• _Requirement_
Among the entries below, find the line with "DRK=mat('back_dark',(30,28,28),.8,0,.3,6)", then quote it and each following line up to and including the line with "STEEL=mat('bracket_steel',(120,114,108),.45,.6,.2)", and nothing else.

• _Records for the task_
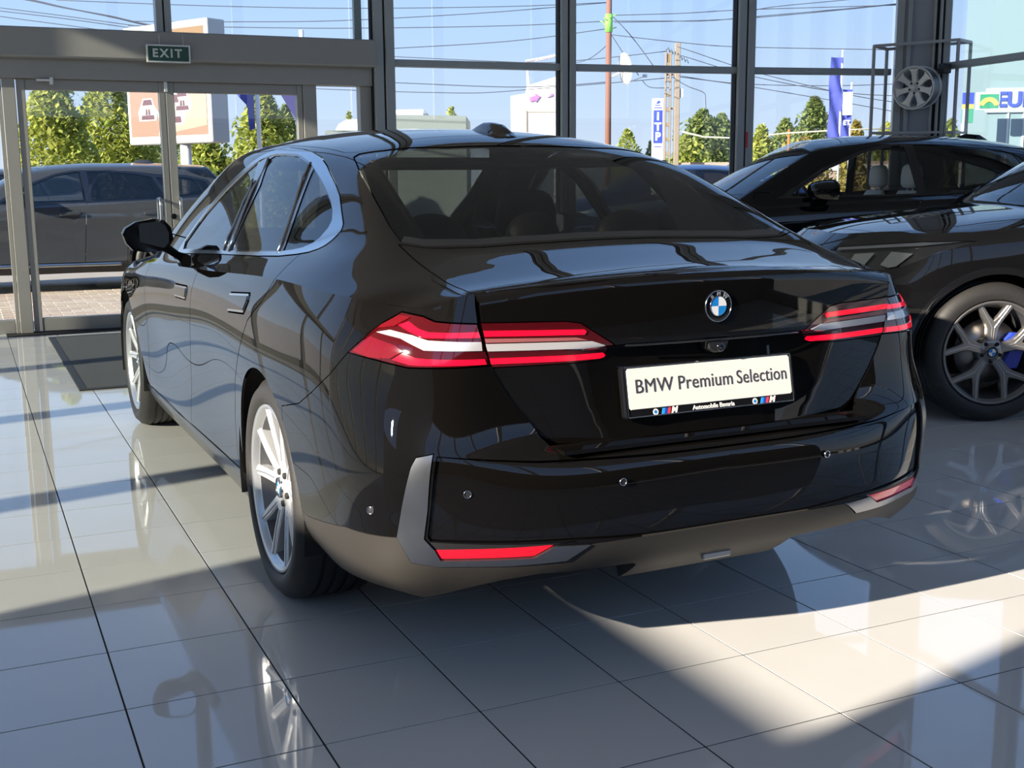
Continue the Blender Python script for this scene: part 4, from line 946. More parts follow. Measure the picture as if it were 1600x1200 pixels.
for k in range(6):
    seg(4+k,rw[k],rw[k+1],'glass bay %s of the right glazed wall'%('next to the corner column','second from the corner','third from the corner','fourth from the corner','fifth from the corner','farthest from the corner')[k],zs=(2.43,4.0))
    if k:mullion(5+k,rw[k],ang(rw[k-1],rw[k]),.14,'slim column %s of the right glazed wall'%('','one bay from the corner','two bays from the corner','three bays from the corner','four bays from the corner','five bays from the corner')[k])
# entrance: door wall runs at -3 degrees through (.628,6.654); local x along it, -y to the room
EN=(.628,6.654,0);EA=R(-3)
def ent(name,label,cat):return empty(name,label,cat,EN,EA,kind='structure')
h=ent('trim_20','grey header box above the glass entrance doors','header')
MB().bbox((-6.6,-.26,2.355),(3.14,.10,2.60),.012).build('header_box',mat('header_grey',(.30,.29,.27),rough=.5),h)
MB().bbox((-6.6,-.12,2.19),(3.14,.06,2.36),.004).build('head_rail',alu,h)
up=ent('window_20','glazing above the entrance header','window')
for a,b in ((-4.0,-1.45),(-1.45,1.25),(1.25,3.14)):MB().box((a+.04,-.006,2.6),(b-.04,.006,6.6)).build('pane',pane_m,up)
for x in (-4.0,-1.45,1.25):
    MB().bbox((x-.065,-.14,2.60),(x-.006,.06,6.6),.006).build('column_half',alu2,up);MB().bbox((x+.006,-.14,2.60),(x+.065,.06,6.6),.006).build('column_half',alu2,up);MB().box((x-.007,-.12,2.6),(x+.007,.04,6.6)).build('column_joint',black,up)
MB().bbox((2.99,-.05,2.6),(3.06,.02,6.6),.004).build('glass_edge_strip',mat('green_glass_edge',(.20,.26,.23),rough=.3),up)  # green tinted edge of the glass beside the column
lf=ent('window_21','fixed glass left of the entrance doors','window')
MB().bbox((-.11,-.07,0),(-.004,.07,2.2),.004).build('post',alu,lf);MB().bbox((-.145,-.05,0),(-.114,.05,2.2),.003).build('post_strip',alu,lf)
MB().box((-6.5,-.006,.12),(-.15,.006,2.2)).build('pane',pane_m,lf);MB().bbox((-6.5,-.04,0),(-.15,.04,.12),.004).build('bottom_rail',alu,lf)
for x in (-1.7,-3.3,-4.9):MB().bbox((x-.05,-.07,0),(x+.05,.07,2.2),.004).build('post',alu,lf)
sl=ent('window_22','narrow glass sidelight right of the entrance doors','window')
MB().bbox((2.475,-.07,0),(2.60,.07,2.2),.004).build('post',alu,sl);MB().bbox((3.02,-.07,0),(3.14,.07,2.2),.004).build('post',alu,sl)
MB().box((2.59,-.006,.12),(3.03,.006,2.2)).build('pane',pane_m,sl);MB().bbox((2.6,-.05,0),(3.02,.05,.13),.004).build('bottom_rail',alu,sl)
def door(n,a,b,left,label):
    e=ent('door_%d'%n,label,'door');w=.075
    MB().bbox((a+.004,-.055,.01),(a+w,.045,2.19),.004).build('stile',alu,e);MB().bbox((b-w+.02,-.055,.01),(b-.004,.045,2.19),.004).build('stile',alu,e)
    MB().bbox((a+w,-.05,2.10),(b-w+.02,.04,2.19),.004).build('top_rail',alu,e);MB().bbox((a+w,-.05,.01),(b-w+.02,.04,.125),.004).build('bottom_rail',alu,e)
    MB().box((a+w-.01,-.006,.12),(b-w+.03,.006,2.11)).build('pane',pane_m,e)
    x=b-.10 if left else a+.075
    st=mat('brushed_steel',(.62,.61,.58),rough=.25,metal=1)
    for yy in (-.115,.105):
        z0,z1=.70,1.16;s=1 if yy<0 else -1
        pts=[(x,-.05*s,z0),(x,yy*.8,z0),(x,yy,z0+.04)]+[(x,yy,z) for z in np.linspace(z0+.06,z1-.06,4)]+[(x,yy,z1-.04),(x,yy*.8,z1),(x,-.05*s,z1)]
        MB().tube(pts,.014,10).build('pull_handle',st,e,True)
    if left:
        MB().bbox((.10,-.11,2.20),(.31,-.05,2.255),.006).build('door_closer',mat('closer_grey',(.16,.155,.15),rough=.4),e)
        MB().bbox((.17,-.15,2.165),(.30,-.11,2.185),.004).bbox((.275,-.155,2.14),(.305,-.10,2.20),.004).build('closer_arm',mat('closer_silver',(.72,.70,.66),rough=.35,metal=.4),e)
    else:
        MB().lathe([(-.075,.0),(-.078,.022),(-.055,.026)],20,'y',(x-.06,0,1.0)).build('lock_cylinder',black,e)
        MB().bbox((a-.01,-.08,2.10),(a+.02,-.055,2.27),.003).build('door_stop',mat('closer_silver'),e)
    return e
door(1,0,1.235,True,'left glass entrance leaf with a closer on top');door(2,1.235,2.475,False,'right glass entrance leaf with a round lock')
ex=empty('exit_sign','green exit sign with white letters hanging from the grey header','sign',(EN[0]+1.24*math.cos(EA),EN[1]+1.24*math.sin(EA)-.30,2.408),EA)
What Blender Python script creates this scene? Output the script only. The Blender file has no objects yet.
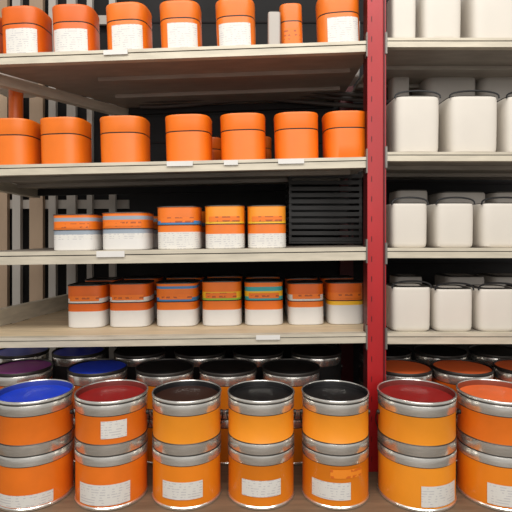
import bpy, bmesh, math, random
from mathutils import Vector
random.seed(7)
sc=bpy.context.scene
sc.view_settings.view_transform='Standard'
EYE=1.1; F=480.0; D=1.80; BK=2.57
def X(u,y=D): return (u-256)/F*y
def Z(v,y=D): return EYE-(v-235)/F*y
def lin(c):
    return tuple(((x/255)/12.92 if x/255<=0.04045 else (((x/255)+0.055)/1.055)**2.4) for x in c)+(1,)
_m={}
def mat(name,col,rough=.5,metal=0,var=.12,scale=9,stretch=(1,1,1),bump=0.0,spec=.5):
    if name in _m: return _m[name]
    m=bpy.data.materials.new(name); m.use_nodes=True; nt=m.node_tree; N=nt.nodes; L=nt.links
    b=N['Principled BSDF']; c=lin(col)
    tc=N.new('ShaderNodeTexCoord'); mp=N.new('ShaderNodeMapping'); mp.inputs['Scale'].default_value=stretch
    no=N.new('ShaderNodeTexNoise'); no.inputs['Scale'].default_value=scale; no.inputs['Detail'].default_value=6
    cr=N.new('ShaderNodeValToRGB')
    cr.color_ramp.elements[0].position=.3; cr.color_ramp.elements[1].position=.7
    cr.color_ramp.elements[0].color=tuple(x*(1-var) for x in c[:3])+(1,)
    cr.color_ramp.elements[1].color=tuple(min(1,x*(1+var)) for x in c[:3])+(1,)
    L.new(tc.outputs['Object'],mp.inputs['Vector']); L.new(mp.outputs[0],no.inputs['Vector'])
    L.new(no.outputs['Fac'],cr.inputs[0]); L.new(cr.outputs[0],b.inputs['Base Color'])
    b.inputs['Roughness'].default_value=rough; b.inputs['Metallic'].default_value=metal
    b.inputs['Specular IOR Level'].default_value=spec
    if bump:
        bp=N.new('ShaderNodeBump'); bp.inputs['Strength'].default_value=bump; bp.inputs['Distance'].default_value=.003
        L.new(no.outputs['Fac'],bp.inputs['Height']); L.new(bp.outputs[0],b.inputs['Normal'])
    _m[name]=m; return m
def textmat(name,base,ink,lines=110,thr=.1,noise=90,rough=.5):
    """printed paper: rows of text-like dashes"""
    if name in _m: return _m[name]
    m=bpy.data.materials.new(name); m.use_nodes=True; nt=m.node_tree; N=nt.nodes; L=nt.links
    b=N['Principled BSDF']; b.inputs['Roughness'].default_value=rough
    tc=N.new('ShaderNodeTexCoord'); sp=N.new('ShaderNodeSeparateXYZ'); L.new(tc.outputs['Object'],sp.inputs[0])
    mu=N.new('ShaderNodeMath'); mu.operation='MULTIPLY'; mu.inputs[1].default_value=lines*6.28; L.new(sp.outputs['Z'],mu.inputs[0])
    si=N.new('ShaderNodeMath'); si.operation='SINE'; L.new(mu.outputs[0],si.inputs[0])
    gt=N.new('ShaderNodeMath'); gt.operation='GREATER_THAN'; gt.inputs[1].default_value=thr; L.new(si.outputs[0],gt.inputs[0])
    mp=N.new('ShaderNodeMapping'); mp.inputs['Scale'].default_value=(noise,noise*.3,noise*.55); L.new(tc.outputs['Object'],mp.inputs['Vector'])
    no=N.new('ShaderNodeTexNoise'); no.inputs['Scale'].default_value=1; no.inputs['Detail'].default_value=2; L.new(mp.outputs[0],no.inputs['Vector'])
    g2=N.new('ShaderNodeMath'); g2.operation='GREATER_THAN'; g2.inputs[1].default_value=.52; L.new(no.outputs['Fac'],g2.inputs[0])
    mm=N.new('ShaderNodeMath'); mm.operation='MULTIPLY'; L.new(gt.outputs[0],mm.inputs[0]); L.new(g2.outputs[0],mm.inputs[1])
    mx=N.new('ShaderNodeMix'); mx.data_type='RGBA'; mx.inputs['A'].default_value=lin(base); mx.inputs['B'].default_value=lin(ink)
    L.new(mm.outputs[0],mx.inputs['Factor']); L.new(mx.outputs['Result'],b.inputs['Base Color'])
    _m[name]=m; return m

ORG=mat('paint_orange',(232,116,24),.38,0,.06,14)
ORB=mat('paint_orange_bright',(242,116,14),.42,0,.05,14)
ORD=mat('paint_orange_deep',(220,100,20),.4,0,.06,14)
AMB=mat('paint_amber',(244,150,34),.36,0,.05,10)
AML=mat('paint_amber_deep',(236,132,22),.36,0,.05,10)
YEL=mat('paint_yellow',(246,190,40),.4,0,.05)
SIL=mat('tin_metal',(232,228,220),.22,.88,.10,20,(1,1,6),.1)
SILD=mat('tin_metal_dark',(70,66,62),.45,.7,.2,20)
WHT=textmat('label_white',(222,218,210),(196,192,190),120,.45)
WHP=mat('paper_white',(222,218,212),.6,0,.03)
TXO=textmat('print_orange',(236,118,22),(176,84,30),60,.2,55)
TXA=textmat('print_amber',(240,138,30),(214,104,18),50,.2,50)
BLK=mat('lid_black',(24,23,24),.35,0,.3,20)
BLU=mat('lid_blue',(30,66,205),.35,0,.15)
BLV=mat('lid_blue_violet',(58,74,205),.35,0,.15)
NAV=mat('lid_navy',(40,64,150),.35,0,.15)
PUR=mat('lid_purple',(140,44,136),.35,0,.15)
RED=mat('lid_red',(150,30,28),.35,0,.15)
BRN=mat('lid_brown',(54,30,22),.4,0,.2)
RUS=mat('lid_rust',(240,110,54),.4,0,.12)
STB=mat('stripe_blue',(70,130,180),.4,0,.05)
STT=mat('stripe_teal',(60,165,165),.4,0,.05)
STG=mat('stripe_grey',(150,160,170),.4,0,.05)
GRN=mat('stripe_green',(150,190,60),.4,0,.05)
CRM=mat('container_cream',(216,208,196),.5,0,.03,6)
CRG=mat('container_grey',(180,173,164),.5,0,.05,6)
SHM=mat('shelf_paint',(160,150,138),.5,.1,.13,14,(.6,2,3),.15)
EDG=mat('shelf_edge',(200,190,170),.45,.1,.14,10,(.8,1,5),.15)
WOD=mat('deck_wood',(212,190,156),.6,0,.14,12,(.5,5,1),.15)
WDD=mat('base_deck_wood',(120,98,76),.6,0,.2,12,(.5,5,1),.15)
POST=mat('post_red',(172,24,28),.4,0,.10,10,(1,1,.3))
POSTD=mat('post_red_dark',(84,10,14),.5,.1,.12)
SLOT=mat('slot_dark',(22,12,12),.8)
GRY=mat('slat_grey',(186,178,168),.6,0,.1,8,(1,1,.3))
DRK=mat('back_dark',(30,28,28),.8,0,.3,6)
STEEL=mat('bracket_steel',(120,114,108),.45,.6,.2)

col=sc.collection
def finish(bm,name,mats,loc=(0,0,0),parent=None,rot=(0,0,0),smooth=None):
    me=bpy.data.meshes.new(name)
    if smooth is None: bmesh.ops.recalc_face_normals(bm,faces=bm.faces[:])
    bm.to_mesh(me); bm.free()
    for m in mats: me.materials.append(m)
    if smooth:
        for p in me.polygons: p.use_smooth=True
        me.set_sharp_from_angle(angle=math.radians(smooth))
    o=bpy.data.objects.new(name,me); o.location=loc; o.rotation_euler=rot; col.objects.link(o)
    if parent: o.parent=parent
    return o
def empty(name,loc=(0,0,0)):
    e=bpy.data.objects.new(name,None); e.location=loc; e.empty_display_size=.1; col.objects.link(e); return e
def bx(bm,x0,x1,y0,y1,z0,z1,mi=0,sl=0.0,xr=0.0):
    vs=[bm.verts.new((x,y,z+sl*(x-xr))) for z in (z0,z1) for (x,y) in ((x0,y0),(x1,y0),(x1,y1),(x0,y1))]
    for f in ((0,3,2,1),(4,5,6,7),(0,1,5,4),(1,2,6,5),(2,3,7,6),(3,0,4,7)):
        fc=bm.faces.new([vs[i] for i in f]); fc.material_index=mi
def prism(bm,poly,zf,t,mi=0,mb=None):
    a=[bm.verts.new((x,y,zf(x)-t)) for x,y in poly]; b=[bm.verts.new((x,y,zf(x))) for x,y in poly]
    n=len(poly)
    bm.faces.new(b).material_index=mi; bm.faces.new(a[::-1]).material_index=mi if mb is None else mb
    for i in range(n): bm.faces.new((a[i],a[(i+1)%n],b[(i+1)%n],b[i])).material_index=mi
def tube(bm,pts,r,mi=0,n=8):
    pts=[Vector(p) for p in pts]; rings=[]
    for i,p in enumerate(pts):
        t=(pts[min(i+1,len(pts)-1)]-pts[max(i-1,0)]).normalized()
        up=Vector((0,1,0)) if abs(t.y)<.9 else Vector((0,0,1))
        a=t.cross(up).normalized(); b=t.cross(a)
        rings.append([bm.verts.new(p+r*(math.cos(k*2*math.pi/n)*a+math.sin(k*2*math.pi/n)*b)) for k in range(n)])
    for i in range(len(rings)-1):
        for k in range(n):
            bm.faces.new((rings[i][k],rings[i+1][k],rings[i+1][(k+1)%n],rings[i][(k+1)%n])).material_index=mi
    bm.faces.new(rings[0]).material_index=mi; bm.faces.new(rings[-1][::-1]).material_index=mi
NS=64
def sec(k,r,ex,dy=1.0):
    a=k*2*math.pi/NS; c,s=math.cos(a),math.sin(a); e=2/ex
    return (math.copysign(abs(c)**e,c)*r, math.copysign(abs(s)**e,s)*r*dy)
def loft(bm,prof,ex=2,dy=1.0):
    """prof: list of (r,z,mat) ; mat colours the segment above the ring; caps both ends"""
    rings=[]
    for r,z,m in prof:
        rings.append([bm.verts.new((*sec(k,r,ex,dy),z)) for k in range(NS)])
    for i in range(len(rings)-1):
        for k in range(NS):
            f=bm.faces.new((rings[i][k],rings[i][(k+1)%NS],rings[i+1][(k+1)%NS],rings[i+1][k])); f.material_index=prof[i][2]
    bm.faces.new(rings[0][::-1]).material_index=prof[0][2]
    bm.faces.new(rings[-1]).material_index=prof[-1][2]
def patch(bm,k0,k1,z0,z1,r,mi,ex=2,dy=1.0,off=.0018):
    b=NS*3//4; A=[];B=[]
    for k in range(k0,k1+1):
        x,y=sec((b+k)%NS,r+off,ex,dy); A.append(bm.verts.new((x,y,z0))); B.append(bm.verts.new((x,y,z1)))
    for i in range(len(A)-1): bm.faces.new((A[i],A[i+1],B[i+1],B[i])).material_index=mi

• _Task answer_
DRK=mat('back_dark',(30,28,28),.8,0,.3,6)
STEEL=mat('bracket_steel',(120,114,108),.45,.6,.2)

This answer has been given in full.